The stars at night are big and bright...

The stars at night are big and bright...
The stars at night are big and bright...

Saturday, July 30, 2011

Pa! Pa!

I love old TV westerns. Maverick, Wanted: Dead or Alive, Gunsmoke, Have Gun / Will Travel, The Big Valley, Laredo, Wagon Train, Bonanza, Lawman. I'm a sucker for a classic TV western. But there was one series that was always my favorite, bar none... The Rifleman.

I never knew it was Sam Peckenpah's baby when I started watching The Rifleman in the 60's on Channel 11's Saturday night western lineup. I just knew it was a show about a father and son struggling in the old west depending on each other to survive. I may have never tried to emulate James Colburn's knife throwing cowboy in The Wild Bunch, but I broke more than one finger trying to duplicate Lucas McCain's rifle spin with my old lever action .22 (and so did about 99% of my friends) .

Two words that will be forever etched into my brain, even on my Alzheimer's riddled deathbed are "Pa! Pa!" You could also depend on the soundtrack to tell you the story even if you happened to lose track of what's going on when you ran to the fridge for a brew.. The show had to be ultra low budget because there were only about a half dozen music tracks used during the entire series and almost all revolved around the theme song. The rest were shootout/stressful scenes that also happened to have a theme song flavor. A change in speed or chord was all that was needed to indicated the mood/disposition of the scene. I hope that songwriter got his fair share of the residuals.

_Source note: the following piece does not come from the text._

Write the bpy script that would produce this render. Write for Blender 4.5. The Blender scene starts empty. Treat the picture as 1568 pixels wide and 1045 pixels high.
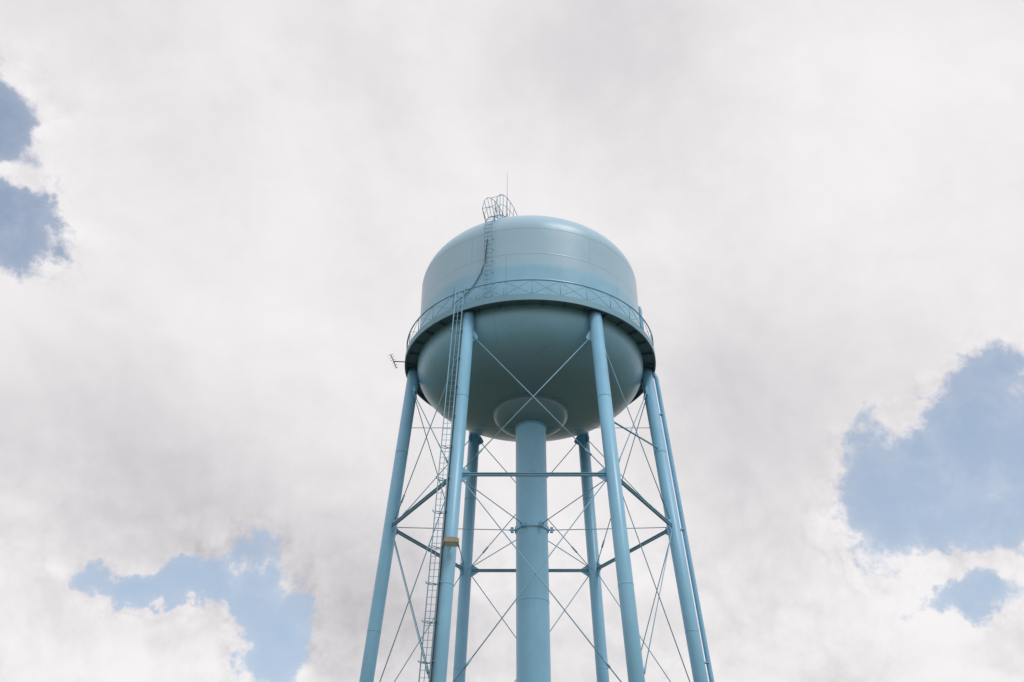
import bpy, bmesh, math, random
from mathutils import Vector, Matrix
random.seed(4)
S = 50.0           # distance camera -> tower axis (m)
EYE = 1.6
TX, TY = 1.06, 50.0
def H(h): return h*S + EYE
def P(r, phi, h):
    a = math.radians(phi)
    return Vector((r*S*math.sin(a), -r*S*math.cos(a), H(h)))

scene = bpy.context.scene
scene.view_settings.view_transform = 'Standard'
scene.view_settings.look = 'None'
scene.view_settings.exposure = 0

# ------------------------------------------------------------ materials
def newmat(name):
    m = bpy.data.materials.new(name); m.use_nodes = True
    nt = m.node_tree
    return m, nt, nt.nodes['Principled BSDF']
def N(nt, t, **kw):
    n = nt.nodes.new(t)
    for k, v in kw.items(): setattr(n, k, v)
    return n
def math_(nt, op, a, b=None, c=None, clamp=False):
    n = nt.nodes.new('ShaderNodeMath'); n.operation = op; n.use_clamp = clamp
    for i, v in enumerate((a, b, c)):
        if v is None: continue
        if isinstance(v, (int, float)): n.inputs[i].default_value = v
        else: nt.links.new(v, n.inputs[i])
    return n.outputs[0]
def mixc(nt, fac, a, b, mode='MIX'):
    n = nt.nodes.new('ShaderNodeMix'); n.data_type = 'RGBA'; n.blend_type = mode
    for i, v in ((0, fac), (6, a), (7, b)):
        if isinstance(v, (int, float)): n.inputs[i].default_value = v
        elif isinstance(v, tuple): n.inputs[i].default_value = (*v, 1)
        else: nt.links.new(v, n.inputs[i])
    return n.outputs[2]
def noise(nt, vec, scale, detail=4, rough=.55, dist=0):
    n = nt.nodes.new('ShaderNodeTexNoise')
    n.inputs['Scale'].default_value = scale
    n.inputs['Detail'].default_value = detail
    n.inputs['Roughness'].default_value = rough
    n.inputs['Distortion'].default_value = dist
    nt.links.new(vec, n.inputs['Vector'])
    return n
def maprange(nt, v, a, b, c=0, d=1, smooth=True):
    n = nt.nodes.new('ShaderNodeMapRange')
    if smooth: n.interpolation_type = 'SMOOTHSTEP'
    nt.links.new(v, n.inputs[0])
    for i, x in enumerate((a, b, c, d)): n.inputs[i+1].default_value = x
    return n.outputs[0]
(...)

It really messed with my head when Chuck Connor's played a hippie sympathizer mad bomber in "The Mad Bomber" and the hip/shady bodyguard in Soylent Green. Lucas McCain would have never done that because Mark would have been disappointed in him.

You can get your weekly Rifleman fix Saturday mornings on AMC.

BTW, he fires 11 shots then reloads.  Or did he????

2 comments:

an Donalbane said...

Definitely agree that Chuck Connors/Johnny Crawford were tops, followed by Clayton Moore/Jay Silverheels.

el chupacabra said...

The Rifleman and The Three Stooges: the only time I stopped moving as a young lad was when these shows came on.